What the exercise asks:
Exactly and only the lines from the first entry through the line with "return m, nt, out" should be copied, both ends included, with no pictures.

─── Data to process ───

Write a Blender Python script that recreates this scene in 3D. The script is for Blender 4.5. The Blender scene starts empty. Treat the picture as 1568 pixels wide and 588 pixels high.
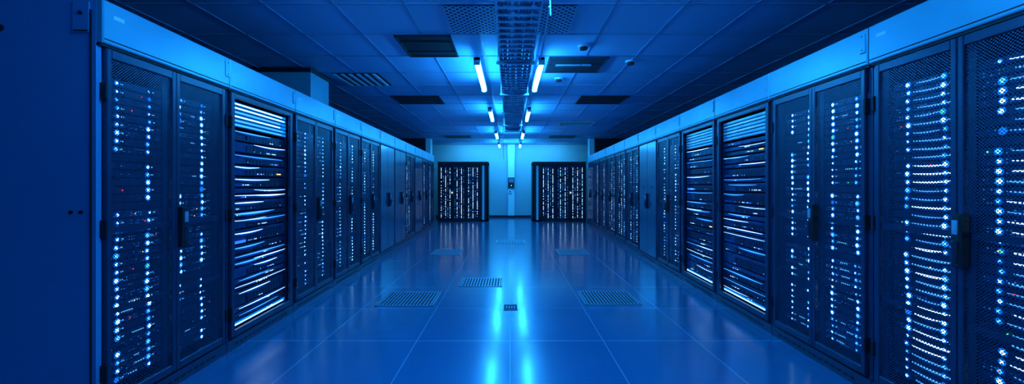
import bpy, math, random
from mathutils import Vector, Matrix
random.seed(7)
sc = bpy.context.scene
sc.view_settings.view_transform = 'Standard'
sc.view_settings.look = 'None'
COL = sc.collection

# ------------------------------------------------------------------ materials
def nmat(name):
    m = bpy.data.materials.new(name); m.use_nodes = True
    nt = m.node_tree; nt.nodes.clear()
    out = nt.nodes.new('ShaderNodeOutputMaterial')
    return m, nt, out

def paint(name, col, rough=0.4, metal=0.0, var=0.12, scale=6.0, bump=0.0, bscale=200, spec=0.5, rvar=0.0):
    m, nt, out = nmat(name)
    N = nt.nodes.new; L = nt.links.new
    b = N('ShaderNodeBsdfPrincipled')
    tc = N('ShaderNodeTexCoord'); nz = N('ShaderNodeTexNoise'); nz.inputs['Scale'].default_value = scale
    L(tc.outputs['Object'], nz.inputs['Vector'])
    cr = N('ShaderNodeValToRGB')
    cr.color_ramp.elements[0].position = .3; cr.color_ramp.elements[1].position = .7
    cr.color_ramp.elements[0].color = [c*(1-var) for c in col]+[1]
    cr.color_ramp.elements[1].color = [min(1, c*(1+var)) for c in col]+[1]
    L(nz.outputs['Fac'], cr.inputs['Fac']); L(cr.outputs['Color'], b.inputs['Base Color'])
    b.inputs['Roughness'].default_value = rough; b.inputs['Metallic'].default_value = metal
    b.inputs['Specular IOR Level'].default_value = spec
    if bump > 0:
        n2 = N('ShaderNodeTexNoise'); n2.inputs['Scale'].default_value = bscale
        L(tc.outputs['Object'], n2.inputs['Vector'])
        bp = N('ShaderNodeBump'); bp.inputs['Strength'].default_value = bump; bp.inputs['Distance'].default_value = .002
        L(n2.outputs['Fac'], bp.inputs['Height']); L(bp.outputs['Normal'], b.inputs['Normal'])
    L(b.outputs['BSDF'], out.inputs['Surface'])
    return m

def emit(name, col, s, sample=False):
    m, nt, out = nmat(name)
    e = nt.nodes.new('ShaderNodeEmission'); e.inputs['Color'].default_value = (*col, 1); e.inputs['Strength'].default_value = s
    nt.links.new(e.outputs[0], out.inputs['Surface'])
    if not sample:
        try: m.cycles.emission_sampling = 'NONE'
        except Exception: pass
    return m

def perf(name, col, p=0.016, th=0.05, axes=('X', 'Z'), rough=.35):
    m, nt, out = nmat(name); N = nt.nodes.new; L = nt.links.new
    tc = N('ShaderNodeTexCoord'); sp = N('ShaderNodeSeparateXYZ'); L(tc.outputs['Object'], sp.inputs[0])
    cs = []
    for a in axes:
        mu = N('ShaderNodeMath'); mu.operation = 'MULTIPLY'; mu.inputs[1].default_value = 2*math.pi/p
        L(sp.outputs[a], mu.inputs[0])
        c = N('ShaderNodeMath'); c.operation = 'COSINE'; L(mu.outputs[0], c.inputs[0]); cs.append(c)
    pr = N('ShaderNodeMath'); pr.operation = 'MULTIPLY'; L(cs[0].outputs[0], pr.inputs[0]); L(cs[1].outputs[0], pr.inputs[1])
    gt = N('ShaderNodeMath'); gt.operation = 'GREATER_THAN'; gt.inputs[1].default_value = th; L(pr.outputs[0], gt.inputs[0])
    b = N('ShaderNodeBsdfPrincipled'); b.inputs['Base Color'].default_value = (*col, 1); b.inputs['Roughness'].default_value = rough
    b.inputs['Metallic'].default_value = .3
    t = N('ShaderNodeBsdfTransparent'); mx = N('ShaderNodeMixShader')
    L(gt.outputs[0], mx.inputs[0]); L(b.outputs[0], mx.inputs[1]); L(t.outputs[0], mx.inputs[2]); L(mx.outputs[0], out.inputs['Surface'])
    return m

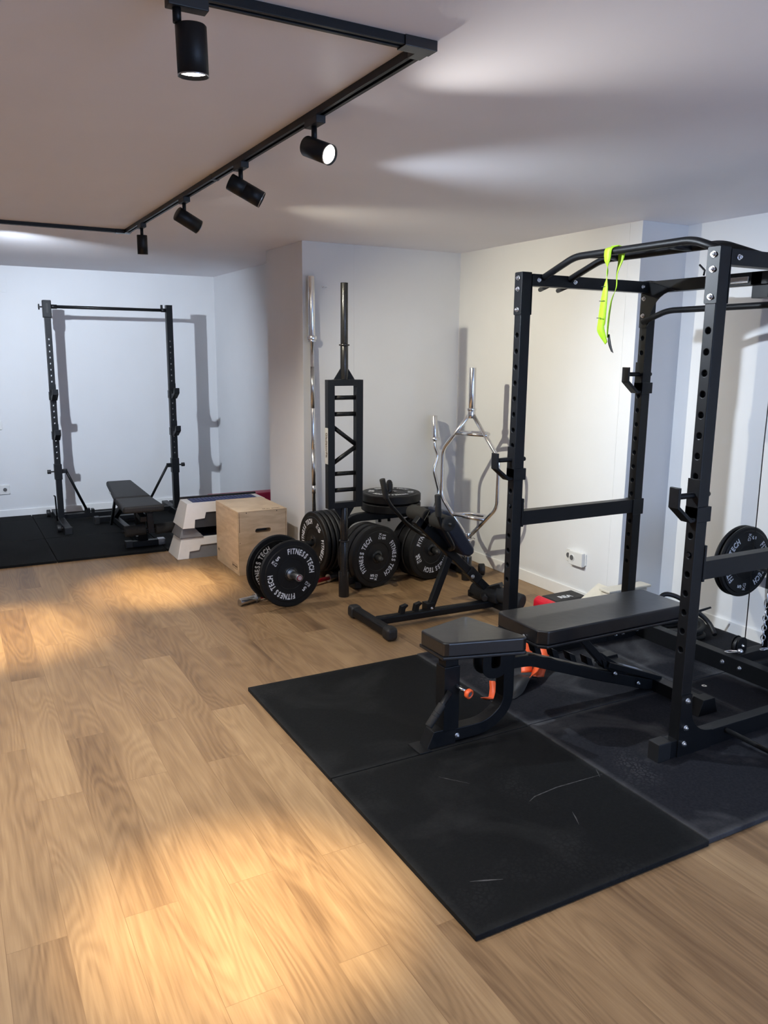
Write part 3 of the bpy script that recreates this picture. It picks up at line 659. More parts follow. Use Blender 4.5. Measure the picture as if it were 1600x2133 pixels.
# ------------------------------------------------------------------ far squat stand
t = thing('squat_stand', 'black squat stand with a pull-up bar against the back wall', 'squat rack', (1.45, 8.0, MH))
HZ = [1.745-.0545*i for i in range(21)]
SX = [(.873, .925), (1.968, 2.026)]
for k, (x0, x1) in enumerate(SX):
    o = obj('upright', box(NB(), x0, x1, 7.98, 8.04, .09, 2.085), STEEL, t)
    cut(o, lambda b: [cyl(b, V(((x0+x1)/2, 7.9, z))-t.location, V(((x0+x1)/2, 8.1, z))-t.location, .009, n=12) for z in HZ if not (1.19 < z < 1.34 or .84 < z < .93 or .42 < z < .6)])
    xc = (x0+x1)/2; s = 1 if k == 0 else -1
    obj('foot_beam', box(NB(), xc-.03, xc+.03, 7.53, 8.52, MH, MH+.062), STEEL, t, bev=.003)
    obj('foot_cap', box(NB(), xc-.034, xc+.034, 7.515, 7.56, MH, MH+.066), PLAST, t, bev=.004)
    for z in (1.25, .885):
        o = obj('bar_catch', box(NB(), x0-.006, x1+.006, 7.975, 8.042, z-.055, z+.02), STEEL, t, bev=.002)
        bm = NB(); prism(bm, [(0, -.055), (-.05, -.055), (-.15, .0), (-.15, .05), (-.135, .05), (-.10, .0), (-.03, -.012), (0, .04)], (xc-.022, 7.975, z), (0, 1, 0), (0, 0, 1), (.05, 0, 0))
        obj('hook', bm, STEEL, o, bev=.003)
        obj('catch_back', box(NB(), x0-.002, x1+.002, 7.978, 7.986, z+.02, z+.09), STEEL, o)
    c = obj('height_collar', box(NB(), x0-.007, x1+.007, 7.976, 8.044, .455, .60), STEEL, t, bev=.002)
    xo = x0-.006 if k == 0 else x1+.006
    bm = NB(); cyl(bm, (xo, 8.01, .53), (xo-s*.03, 8.01, .53), .007, n=12); cyl(bm, (xo-s*.03, 8.01, .53), (xo-s*.062, 8.01, .53), .019, n=20); obj('knob', bm, PLAST, c, bev=.002)
    xi = x1 if k == 0 else x0
    obj('brace_bracket', box(NB(), min(xi, xi+s*.055), max(xi, xi+s*.055), 7.995, 8.025, .51, .55), STEEL, t, bev=.006)
    obj('brace', cyl(NB(), (xi+s*.045, 8.01, .53), (xi+s*.235, 8.17, .10), .0125, n=16), STEEL, t)
    obj('brace_foot', box(NB(), xi+s*.235-.025, xi+s*.235+.025, 8.15, 8.19, .08, .13), STEEL, t, bev=.004)
    for y in (7.66, 8.46): 
        bm = NB(); xw = x0-.055 if k == 0 else x1+.01; cyl(bm, (xw, y, MH+.035), (xw+.035, y, MH+.035), .034, n=24); cyl(bm, (xc, y, MH+.035), (xw, y, MH+.035), .008, n=10); obj('wheel', bm, PLAST, t, bev=.004)
obj('cross_beam', box(NB(), .90, 2.0, 8.15, 8.20, MH+.02, MH+.065), STEEL, t, bev=.003)
obj('beam_clamp', box(NB(), 1.20, 1.225, 8.14, 8.21, MH+.02, MH+.10), STEEL, t, bev=.003)
o = obj('pull_up_bar', cyl(NB(), (.925, 8.01, 2.035), (1.97, 8.01, 2.035), .0145, n=20), STEEL, t)
obj('bar_end', cyl(NB(), (.925, 8.01, 2.035), (.985, 8.01, 2.035), .019, n=20), STEEL, t); obj('bar_end', cyl(NB(), (1.925, 8.01, 2.035), (1.97, 8.01, 2.035), .018, n=20), STEEL, t)
obj('bar_pin', cyl(NB(), (1.93, 8.01, 2.03), (1.93, 8.01, 2.085), .011, n=14), STEEL, t)
c = obj('top_sleeve', box(NB(), .862, .935, 7.975, 8.046, 1.935, 2.09), STEEL, t, bev=.006)
obj('pull_slot', prism(NB(), rrect(.018, .085, .008), (.898, 7.9752, 2.02), (1, 0, 0), (0, 0, 1), (0, -.001, 0)), DARKH, c)
bm = NB(); cyl(bm, (.862, 8.01, 2.03), (.838, 8.01, 2.03), .007, n=12); cyl(bm, (.838, 8.01, 2.03), (.828, 8.01, 2.03), .026, n=20); obj('knob', bm, PLAST, c, bev=.002)
obj('storage_pin', tube(NB(), [(.862, 8.0, .06), (.855, 7.99, .30), (.845, 7.985, .305)], .007, 10), STEEL, t)
# far bench
t = thing('weight_bench', 'matte black folding bench with foam leg rollers, between the squat stand legs', 'bench', (1.38, 7.0, MH), group=None)
def pad(name, poly, z0, z1, mt, parent, tilt=None, seam=True, bev=.018):
    bm = NB(); prism(bm, poly, (0, 0, z0), (1, 0, 0), (0, 1, 0), (0, 0, z1-z0))
    if tilt: bm.transform(tilt)
    return obj(name, bm, mt, parent, bev=bev, seg=4)
T1 = M4.Translation((0, 6.90, .42)) @ M4.Rotation(math.radians(6), 4, 'X') @ M4.Translation((0, -6.90, -.42))
pad('backrest', [(1.20, 6.90), (1.505, 6.90), (1.455, 7.47), (1.235, 7.47)], .385, .435, LEATHF, t, T1)
pad('seat', [(1.185, 6.45), (1.51, 6.45), (1.505, 6.885), (1.20, 6.885)], .375, .43, LEATHF, t)
obj('care_label', box(NB(), 1.213, 1.215, 7.15, 7.22, .425, .44), SOCK, t)
obj('spine', bar(NB(), (1.36, 6.55, .30), (1.36, 7.35, .36), .05, .045), STEEL, t, bev=.003)
obj('rear_leg', bar(NB(), (1.36, 7.20, .36), (1.36, 7.85, .08), .045, .045), STEEL, t, bev=.003)
obj('front_leg', bar(NB(), (1.36, 6.75, .34), (1.41, 6.82, .05), .07, .05, (0, 1, 0)), STEEL, t, bev=.003)
obj('prop', bar(NB(), (1.24, 7.1, .38), (1.24, 7.35, .12), .02, .03), STEEL, t, bev=.002)
obj('base_beam', bar(NB(), (1.38, 6.85, .07), (1.36, 7.9, .07), .05, .05), STEEL, t, bev=.003)
obj('rear_foot', bar(NB(), (1.19, 7.9, .06), (1.66, 7.9, .06), .06, .05), STEEL, t, bev=.004)
obj('rear_foot_cap', box(NB(), 1.18, 1.225, 7.865, 7.935, MH, .09), PLAST, t, bev=.005)
obj('front_foot', bar(NB(), (1.26, 6.80, .045), (1.58, 6.80, .045), .06, .05), STEEL, t, bev=.004)
for x0 in (1.25, 1.52): obj('front_foot_cap', box(NB(), x0, x0+.06, 6.765, 6.835, MH, .075), SATIN if x0 > 1.4 else PLAST, t, bev=.005)
obj('roller_arm', bar(NB(), (1.42, 6.62, .34), (1.43, 6.62, .17), .05, .045, (0, 1, 0)), STEEL, t, bev=.003)
obj('roller_axle', cyl(NB(), (1.20, 6.62, .195), (1.68, 6.62, .205), .012, n=14), STEEL, t)
for x0, x1 in ((1.215, 1.385), (1.465, 1.665)): obj('foam_roller', cyl(NB(), (x0, 6.62, .195), (x1, 6.62, .205), .045, n=32), FOAM, t, bev=.01)

# ------------------------------------------------------------------ back-extension machine (abdominal trainer)
t = thing('back_extension_bench', 'black folded roman chair with foam rollers, two handles and a navy pad', 'exercise machine', (2.6, 4.08, 0))
gy = 4.09
obj('front_foot', bar(NB(), (2.185, 3.9, .045), (2.185, 4.34, .045), .06, .06), STEEL, t, bev=.014, seg=3)
for y0, y1 in ((3.85, 3.93), (4.31, 4.39)): obj('foot_cap', bar(NB(), (2.185, y0, .043), (2.185, y1, .043), .076, .08), PLAST, t, bev=.024, seg=4)
obj('base_tube', bar(NB(), (2.20, gy, .055), (3.12, gy-.03, .055), .055, .05), STEEL, t, bev=.012)
for x in (2.36, 2.46):
    bm = NB(); prism(bm, [(0, 0), (.03, 0), (.035, .03), (.055, .045), (.05, .055), (.01, .045)], (x, gy-.02, .078), (1, 0, 0), (0, 0, 1), (0, .035, 0)); obj('adjuster_tab', bm, STEEL, t, bev=.001)
obj('brace', bar(NB(), (2.575, gy, .06), (2.715, gy, .395), .045, .035, (0, 1, 0)), STEEL, t, bev=.003)
obj('brace_clevis', box(NB(), 2.545, 2.60, gy-.035, gy+.035, .04, .12), STEEL, t, bev=.004)
bolt(t, (2.575, gy-.035, .09), (0, -1, 0), .007)
obj('column', bar(NB(), (3.11, gy, .06), (2.47, gy, .66), .05, .05, (0, 1, 0)), STEEL, t, bev=.004)
obj('column_clamp', bar(NB(), (2.86, gy, .30), (2.94, gy, .22), .065, .065, (0, 1, 0)), STEEL, t, bev=.004)
bolt(t, (2.88, gy-.033, .255), (0, -1, 0), .012, mt=SATIN)
obj('roller_bracket', bar(NB(), (2.50, gy, .60), (2.57, gy, .70), .04, .05, (0, 1, 0)), STEEL, t, bev=.003)
obj('roller_axle', cyl(NB(), (2.545, 3.80, .672), (2.545, 4.30, .672), .012, n=14), STEEL, t)
for y0, y1 in ((4.07, 4.27), (3.83, 4.0)): obj('foam_roller', cyl(NB(), (2.545, y0, .672), (2.545, y1, .672), .046, n=32), FOAM, t, bev=.01)
for pts in ([(2.375, 4.35, .875), (2.41, 4.35, .735), (2.565, 4.345, .565), (2.66, 4.33, .50), (2.70, 4.12, .47)], [(2.475, 3.86, .845), (2.485, 3.86, .70), (2.60, 3.86, .52), (2.70, 4.06, .45)]):
    o = obj('handle_bar', tube(NB(), pts, .0125, 16, rad=.06), STEEL, t)
    d = V(pts[1])-V(pts[0]); obj('hand_grip', tube(NB(), [V(pts[0])-d*.03, V(pts[0])+d*.88], .0185, 20), FOAM, o, bev=.005)
bm = NB(); prism(bm, [(2.555, .735), (2.60, .728), (2.655, .68), (2.80, .475), (2.80, .445), (2.765, .425), (2.72, .44), (2.555, .66)], (0, 3.93, 0), (1, 0, 0), (0, 0, 1), (0, .17, 0))
obj('hip_pad', bm, NAVY, t, bev=.014, seg=3)
obj('pad_frame', bar(NB(), (2.58, gy, .60), (2.76, gy, .42), .06, .03, (0, 1, 0)), STEEL, t, bev=.002)
obj('rear_foot', bar(NB(), (3.07, 3.88, .05), (3.07, 4.34, .05), .06, .05), STEEL, t, bev=.01)
for (p, q, r) in (((2.98, 4.19, .125), (3.05, 3.99, .115), .05), ((3.05, 4.02, .13), (3.12, 3.84, .11), .05)):
    obj('foot_roller', cyl(NB(), p, q, r, n=28), FOAM, t, bev=.012)
obj('foot_plate', bar(NB(), (2.96, 4.18, .10), (3.07, 4.0, .19), .06, .03), STEEL, t, bev=.004)
obj('height_knob', cyl(NB(), (2.97, 4.06, .12), (2.94, 4.0, .115), .02, n=20), PLAST, t, bev=.004)

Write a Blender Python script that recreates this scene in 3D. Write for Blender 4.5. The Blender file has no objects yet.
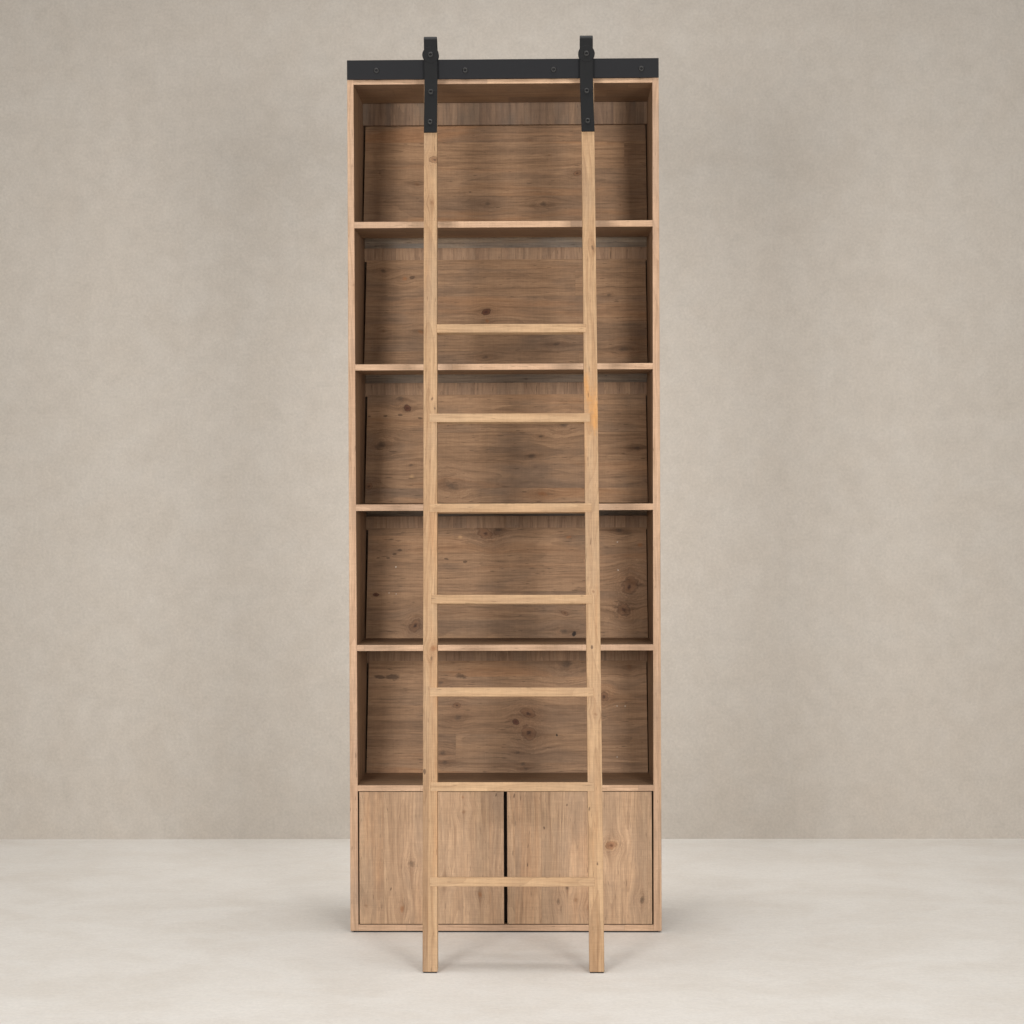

───

Solution for this task:
Write a Blender Python script that recreates this scene in 3D. The script is for Blender 4.5. The Blender scene starts empty. Treat the picture as 1568 pixels wide and 588 pixels high.
import bpy, math, random
from mathutils import Vector, Matrix
random.seed(7)
sc = bpy.context.scene
sc.view_settings.view_transform = 'Standard'
sc.view_settings.look = 'None'
COL = sc.collection

# ------------------------------------------------------------------ materials
def nmat(name):
    m = bpy.data.materials.new(name); m.use_nodes = True
    nt = m.node_tree; nt.nodes.clear()
    out = nt.nodes.new('ShaderNodeOutputMaterial')
    return m, nt, out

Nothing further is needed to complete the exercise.